All civil society organizations financed by billionaire George Soros should be “swept out” of Hungary, the vice chairman of the ruling Fidesz party, Szilard Nemeth, declared.
Nongovernmental Organizations (NGOs), such as Transparency International, financed by billionaire George Soros and his Open Society Foundation ought to be banned from operating in Hungary, Nemeth said at a news conference Tuesday, according to Hir TV. The official claimed that Soros and his NGOs were “pushing global big capital and a related political correctness into Hungary.”
"These organizations must be pushed back with all available tools, and I think they must be swept out, and now I believe the international conditions are right for this with the election of the new president [Donald Trump],” said Nemeth.
In September, Nemeth, who is also the deputy chairman of Hungary’s National Security Committee, said he submitted a list of 22 organizations “connected to the Soros network for the purpose of having these organizations screened.”
Prime Minister Viktor Orban, who is the leader of populist right-wing party Fidesz, takes a similarly dim view of Soros’s political activities. In an interview with the internet portal 888.hu in December, Orban said that 2017 would bring “about the extrusion of George Soros and the forces symbolized by him.”
“In every country, they will want to displace Soros,” Orban told journalists. “This can already be seen in Europe. They investigate where the money comes from, what kind of intelligence connections there are, which NGOs represent what interests.”
Hungarian lawmakers are soon set to debate a bill allowing authorities to audit the executives of NGOs, something which is to date reserved to the MPs and public officials in the country. A respective proposal has appeared on the newly published parliamentary agenda for 2017.
But despite this and Nemeth’s statements, the Open Society Foundation, which according to Reuters funds over 60 NGOs in Hungary, has pledged to continue its work in the country.

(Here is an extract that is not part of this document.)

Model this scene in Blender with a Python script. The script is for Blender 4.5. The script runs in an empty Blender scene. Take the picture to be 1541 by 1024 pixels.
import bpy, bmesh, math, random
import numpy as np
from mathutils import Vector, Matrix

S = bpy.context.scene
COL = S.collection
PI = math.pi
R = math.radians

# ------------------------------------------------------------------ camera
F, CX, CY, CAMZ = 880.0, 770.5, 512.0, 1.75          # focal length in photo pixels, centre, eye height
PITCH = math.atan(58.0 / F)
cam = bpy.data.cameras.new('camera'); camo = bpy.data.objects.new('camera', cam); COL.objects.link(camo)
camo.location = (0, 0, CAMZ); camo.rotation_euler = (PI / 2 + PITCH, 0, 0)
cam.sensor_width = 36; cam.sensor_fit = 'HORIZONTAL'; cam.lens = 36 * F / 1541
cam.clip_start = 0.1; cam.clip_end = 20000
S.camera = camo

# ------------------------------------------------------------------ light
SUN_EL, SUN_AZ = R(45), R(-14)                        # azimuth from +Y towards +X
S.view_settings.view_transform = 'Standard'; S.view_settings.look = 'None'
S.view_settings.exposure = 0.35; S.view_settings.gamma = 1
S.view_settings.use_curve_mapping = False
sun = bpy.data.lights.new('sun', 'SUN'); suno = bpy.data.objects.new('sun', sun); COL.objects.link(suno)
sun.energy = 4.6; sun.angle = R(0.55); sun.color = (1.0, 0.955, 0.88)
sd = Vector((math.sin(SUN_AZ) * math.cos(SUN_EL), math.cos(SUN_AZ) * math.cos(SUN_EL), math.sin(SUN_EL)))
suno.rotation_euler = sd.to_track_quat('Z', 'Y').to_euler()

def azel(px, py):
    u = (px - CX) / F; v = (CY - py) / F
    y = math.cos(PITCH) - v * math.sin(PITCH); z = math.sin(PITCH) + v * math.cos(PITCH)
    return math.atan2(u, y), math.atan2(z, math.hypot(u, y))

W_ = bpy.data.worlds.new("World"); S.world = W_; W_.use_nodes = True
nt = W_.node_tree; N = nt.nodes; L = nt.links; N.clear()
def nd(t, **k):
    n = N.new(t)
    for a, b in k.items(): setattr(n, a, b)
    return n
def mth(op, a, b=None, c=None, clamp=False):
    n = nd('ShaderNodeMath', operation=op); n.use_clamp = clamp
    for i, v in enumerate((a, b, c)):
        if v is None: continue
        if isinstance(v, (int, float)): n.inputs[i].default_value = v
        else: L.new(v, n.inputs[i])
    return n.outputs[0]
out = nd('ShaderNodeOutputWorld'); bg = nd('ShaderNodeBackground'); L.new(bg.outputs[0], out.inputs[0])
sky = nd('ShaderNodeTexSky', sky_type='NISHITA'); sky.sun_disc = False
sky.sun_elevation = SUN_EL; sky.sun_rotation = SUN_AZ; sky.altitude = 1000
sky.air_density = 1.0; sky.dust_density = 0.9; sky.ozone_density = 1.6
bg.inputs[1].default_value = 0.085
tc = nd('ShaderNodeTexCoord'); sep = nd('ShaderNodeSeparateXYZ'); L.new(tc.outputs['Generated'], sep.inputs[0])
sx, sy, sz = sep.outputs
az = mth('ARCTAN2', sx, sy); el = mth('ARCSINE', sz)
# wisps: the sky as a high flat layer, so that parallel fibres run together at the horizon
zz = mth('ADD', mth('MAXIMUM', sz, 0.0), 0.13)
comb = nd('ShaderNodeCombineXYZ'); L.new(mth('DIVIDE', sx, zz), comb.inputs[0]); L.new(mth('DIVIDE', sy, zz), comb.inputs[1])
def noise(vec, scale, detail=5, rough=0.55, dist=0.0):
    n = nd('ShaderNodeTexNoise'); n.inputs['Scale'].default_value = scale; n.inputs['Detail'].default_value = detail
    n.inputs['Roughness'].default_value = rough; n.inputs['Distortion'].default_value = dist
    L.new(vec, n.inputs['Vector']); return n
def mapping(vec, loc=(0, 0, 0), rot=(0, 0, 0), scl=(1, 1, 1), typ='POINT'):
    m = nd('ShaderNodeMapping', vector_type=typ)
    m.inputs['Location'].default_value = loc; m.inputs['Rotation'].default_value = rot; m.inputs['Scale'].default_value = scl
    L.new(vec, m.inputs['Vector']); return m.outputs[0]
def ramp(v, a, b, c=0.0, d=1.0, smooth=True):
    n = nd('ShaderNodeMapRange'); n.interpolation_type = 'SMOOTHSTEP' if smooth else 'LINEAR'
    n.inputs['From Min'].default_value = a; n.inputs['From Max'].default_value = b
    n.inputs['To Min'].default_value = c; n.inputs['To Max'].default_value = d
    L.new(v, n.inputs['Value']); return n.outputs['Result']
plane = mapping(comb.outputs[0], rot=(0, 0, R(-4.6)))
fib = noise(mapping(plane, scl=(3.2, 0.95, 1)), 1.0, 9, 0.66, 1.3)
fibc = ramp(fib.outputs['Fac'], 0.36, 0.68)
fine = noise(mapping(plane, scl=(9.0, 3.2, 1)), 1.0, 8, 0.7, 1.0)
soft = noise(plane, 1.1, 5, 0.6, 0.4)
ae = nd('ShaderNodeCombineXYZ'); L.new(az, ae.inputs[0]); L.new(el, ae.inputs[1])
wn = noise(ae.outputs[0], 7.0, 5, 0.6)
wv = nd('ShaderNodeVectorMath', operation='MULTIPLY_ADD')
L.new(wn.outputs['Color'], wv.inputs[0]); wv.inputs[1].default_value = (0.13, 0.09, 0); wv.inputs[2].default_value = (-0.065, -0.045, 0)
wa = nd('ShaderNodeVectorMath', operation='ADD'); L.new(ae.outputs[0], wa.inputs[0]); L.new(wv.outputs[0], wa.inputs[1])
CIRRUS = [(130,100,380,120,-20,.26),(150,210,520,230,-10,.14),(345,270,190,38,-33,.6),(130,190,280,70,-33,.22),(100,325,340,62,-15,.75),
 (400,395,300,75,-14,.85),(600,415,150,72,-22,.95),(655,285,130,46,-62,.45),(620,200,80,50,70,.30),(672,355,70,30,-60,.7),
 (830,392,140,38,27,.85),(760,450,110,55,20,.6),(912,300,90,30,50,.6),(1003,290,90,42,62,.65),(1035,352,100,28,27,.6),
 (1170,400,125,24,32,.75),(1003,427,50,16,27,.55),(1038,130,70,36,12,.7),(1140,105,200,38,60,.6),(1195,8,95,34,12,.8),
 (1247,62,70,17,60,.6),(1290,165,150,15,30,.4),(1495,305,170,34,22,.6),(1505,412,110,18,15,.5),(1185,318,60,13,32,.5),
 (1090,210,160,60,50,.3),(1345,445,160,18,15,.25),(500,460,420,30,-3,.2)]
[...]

“The Open Society Foundation will continue to work in Hungary despite government opposition to our mission of fairer, accountable societies,” the organization’s president, Christopher Stone, wrote in an email to Bloomberg. “In Hungary and around the world we are more focused than ever on working with local groups to strengthen democratic practice, rights, and justice.”
The Open Society Foundation was set up by Hungarian-born Soros between the mid-1980s to early 1990s. Orban himself received a grant from one of Soros’ foundations to study politics at Oxford University’s Pembroke College in 1989 (which he has since pledged to repay). Orban has accused Soros of undermining European borders and values by helping facilitate the flow of refugees and asylum seekers from the Middle East and elsewhere.